Pleased with the new Japanese-Chinese bargain now under discussion, General Doihara beamed in Hongkong, "Our relations with China are much better." In Nanking, impatient for his big loan, Chinese Finance Minister Kung deplored the impossibility of screwing silver out of the Chinese people as President Roosevelt screwed gold out of the U. S. people, threatened to go through the motions of taking China off the silver standard and establishing a managed currency. Dryly commented the world's famed "Money Doctor," Princeton Professor Edwin W. Kemmerer, rehabilitator of a dozen currencies and an expert on China's: "A managed currency is not at all well adapted to China's needs or to her people's characteristics. . . . If, however, China remained on the silver standard she would be sure to suffer when the accumulated hoards of 'dead silver' in the United States Government's vaults are thrown back on the world market and the price of silver slumps."

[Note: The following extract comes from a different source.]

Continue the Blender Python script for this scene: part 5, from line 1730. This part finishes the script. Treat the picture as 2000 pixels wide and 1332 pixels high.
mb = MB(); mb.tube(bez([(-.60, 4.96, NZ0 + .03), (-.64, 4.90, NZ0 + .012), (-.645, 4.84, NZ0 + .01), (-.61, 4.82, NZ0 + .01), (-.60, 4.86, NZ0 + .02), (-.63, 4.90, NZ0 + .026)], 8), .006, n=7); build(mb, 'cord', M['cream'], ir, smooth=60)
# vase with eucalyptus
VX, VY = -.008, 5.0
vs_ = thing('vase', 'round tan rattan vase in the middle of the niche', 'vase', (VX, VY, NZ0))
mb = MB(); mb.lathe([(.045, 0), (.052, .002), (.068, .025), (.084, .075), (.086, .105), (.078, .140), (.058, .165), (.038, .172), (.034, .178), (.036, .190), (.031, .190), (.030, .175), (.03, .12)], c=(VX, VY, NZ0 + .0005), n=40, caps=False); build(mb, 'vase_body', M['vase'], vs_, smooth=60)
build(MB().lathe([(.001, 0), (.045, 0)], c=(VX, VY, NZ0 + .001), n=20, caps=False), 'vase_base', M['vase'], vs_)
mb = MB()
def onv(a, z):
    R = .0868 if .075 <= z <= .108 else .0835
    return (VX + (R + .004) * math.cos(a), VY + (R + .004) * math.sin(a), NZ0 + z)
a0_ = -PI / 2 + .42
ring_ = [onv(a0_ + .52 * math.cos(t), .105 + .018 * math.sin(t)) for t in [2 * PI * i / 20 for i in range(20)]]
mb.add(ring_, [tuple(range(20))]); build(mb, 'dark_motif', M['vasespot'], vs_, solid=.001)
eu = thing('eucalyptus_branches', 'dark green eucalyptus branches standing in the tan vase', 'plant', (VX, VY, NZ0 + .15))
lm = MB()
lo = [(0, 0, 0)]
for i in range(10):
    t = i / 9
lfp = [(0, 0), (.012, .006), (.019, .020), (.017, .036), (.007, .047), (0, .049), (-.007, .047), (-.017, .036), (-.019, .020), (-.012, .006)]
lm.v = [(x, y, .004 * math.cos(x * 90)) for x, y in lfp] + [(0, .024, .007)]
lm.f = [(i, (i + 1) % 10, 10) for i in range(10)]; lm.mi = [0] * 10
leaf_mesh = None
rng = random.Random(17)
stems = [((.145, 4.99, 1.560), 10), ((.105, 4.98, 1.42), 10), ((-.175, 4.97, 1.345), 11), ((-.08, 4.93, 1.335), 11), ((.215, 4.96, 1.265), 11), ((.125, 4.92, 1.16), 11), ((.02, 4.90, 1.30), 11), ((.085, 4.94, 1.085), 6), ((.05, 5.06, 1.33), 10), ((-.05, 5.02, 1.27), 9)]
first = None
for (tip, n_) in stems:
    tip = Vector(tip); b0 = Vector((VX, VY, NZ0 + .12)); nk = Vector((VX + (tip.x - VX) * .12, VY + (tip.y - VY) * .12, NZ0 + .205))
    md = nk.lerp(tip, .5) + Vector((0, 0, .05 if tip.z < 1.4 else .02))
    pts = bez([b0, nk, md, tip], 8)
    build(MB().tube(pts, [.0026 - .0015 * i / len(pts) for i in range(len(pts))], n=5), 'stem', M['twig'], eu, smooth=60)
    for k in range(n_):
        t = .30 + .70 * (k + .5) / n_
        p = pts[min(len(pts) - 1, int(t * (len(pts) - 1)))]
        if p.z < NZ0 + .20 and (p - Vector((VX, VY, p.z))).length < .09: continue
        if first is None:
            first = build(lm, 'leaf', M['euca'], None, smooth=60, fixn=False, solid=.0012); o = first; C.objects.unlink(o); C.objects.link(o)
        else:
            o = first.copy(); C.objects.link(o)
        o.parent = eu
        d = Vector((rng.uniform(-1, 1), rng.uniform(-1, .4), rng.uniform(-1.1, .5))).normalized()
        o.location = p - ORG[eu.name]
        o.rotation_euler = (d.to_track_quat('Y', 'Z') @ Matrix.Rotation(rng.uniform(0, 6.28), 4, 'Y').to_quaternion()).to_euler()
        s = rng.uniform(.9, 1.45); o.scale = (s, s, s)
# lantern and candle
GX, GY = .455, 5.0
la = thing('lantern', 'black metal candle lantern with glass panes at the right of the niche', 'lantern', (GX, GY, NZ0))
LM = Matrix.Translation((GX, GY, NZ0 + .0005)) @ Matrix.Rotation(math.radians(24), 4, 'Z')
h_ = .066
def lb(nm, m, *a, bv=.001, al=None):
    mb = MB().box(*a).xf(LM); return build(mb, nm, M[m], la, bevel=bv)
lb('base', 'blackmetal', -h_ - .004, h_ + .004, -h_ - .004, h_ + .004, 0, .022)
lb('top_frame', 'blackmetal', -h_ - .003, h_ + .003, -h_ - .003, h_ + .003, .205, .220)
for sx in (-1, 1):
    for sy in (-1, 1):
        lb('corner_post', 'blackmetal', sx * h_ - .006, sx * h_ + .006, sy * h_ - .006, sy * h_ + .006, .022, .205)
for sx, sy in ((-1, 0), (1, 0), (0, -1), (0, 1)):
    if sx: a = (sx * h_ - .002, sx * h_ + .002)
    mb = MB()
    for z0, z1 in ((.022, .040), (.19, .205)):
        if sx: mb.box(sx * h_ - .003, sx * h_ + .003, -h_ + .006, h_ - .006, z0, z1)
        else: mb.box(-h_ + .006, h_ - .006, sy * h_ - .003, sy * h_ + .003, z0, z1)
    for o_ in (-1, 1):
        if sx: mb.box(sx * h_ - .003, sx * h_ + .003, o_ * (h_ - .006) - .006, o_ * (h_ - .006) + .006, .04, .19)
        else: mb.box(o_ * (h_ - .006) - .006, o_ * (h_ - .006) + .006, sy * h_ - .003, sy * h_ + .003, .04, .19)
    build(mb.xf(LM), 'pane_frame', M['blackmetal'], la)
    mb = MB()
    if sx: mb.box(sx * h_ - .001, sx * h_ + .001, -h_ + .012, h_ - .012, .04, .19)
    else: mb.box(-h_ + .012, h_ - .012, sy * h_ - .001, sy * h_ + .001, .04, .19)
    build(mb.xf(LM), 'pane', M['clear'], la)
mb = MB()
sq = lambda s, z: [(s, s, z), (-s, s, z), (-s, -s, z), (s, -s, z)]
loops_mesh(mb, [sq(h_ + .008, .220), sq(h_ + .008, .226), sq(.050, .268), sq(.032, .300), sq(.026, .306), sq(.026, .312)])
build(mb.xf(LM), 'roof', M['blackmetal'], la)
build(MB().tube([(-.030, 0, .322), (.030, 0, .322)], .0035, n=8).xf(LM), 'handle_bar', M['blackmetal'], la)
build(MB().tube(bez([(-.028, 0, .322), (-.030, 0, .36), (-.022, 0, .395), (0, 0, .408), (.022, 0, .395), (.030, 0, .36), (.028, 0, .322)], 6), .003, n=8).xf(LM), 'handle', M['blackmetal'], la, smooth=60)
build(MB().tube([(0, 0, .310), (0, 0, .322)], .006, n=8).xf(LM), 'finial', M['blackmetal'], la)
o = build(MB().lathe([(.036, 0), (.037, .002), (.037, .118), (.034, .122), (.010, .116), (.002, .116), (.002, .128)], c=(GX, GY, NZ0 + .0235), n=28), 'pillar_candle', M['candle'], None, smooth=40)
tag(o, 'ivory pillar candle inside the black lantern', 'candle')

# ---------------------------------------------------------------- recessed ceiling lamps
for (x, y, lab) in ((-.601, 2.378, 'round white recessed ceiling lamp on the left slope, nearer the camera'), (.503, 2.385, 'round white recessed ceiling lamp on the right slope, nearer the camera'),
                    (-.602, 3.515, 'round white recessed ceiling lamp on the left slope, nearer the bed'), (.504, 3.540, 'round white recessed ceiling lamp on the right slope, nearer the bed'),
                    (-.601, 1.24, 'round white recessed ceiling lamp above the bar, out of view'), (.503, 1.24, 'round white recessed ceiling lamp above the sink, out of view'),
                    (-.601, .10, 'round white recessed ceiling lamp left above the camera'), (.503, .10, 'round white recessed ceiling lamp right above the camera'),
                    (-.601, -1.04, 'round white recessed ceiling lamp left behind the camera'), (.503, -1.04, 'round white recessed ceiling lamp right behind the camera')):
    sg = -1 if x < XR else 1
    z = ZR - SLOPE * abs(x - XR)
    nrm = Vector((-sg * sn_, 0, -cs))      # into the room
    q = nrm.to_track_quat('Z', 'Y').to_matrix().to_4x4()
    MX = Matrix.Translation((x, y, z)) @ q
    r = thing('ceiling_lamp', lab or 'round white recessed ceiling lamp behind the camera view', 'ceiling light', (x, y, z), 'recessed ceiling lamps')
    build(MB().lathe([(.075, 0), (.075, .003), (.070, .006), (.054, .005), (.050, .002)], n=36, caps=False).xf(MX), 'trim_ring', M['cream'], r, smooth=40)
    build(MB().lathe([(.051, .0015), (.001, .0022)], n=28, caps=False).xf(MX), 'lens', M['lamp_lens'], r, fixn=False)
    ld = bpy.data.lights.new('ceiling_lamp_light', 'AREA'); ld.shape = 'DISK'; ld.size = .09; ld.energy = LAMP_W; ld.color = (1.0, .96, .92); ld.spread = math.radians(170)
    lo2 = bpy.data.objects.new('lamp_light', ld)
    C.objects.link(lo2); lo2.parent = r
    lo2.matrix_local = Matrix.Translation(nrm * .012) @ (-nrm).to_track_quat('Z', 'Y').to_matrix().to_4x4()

*In the single Chinese province of Anhwei, 250 miles remote from Nanking, 3,000,000 Chinese were last week reported starving. "It is distressing to walk the streets these days with misery and Death everywhere," reported George Birch, China Inland Mission worker. "Two-thirds of this area is without food and the remainder is approaching the same condition. I hear such things as five of a family of seven starved to death. A man climbed a hill to cut fuel and fell dead. Women with babies, exhausted and despairing, laid down to die." *The President's adopted son, James Lin, postgraduates at Columbia. Said he of his father in Manhattan last week: "He neither smokes nor drinks. His only hobby is curio collecting. Every evening from 7 to 8 he sits with his curios. Sometimes he will set out a rare piece he has recently acquired and leave it out for a few days, but after that it goes with the others into a big box."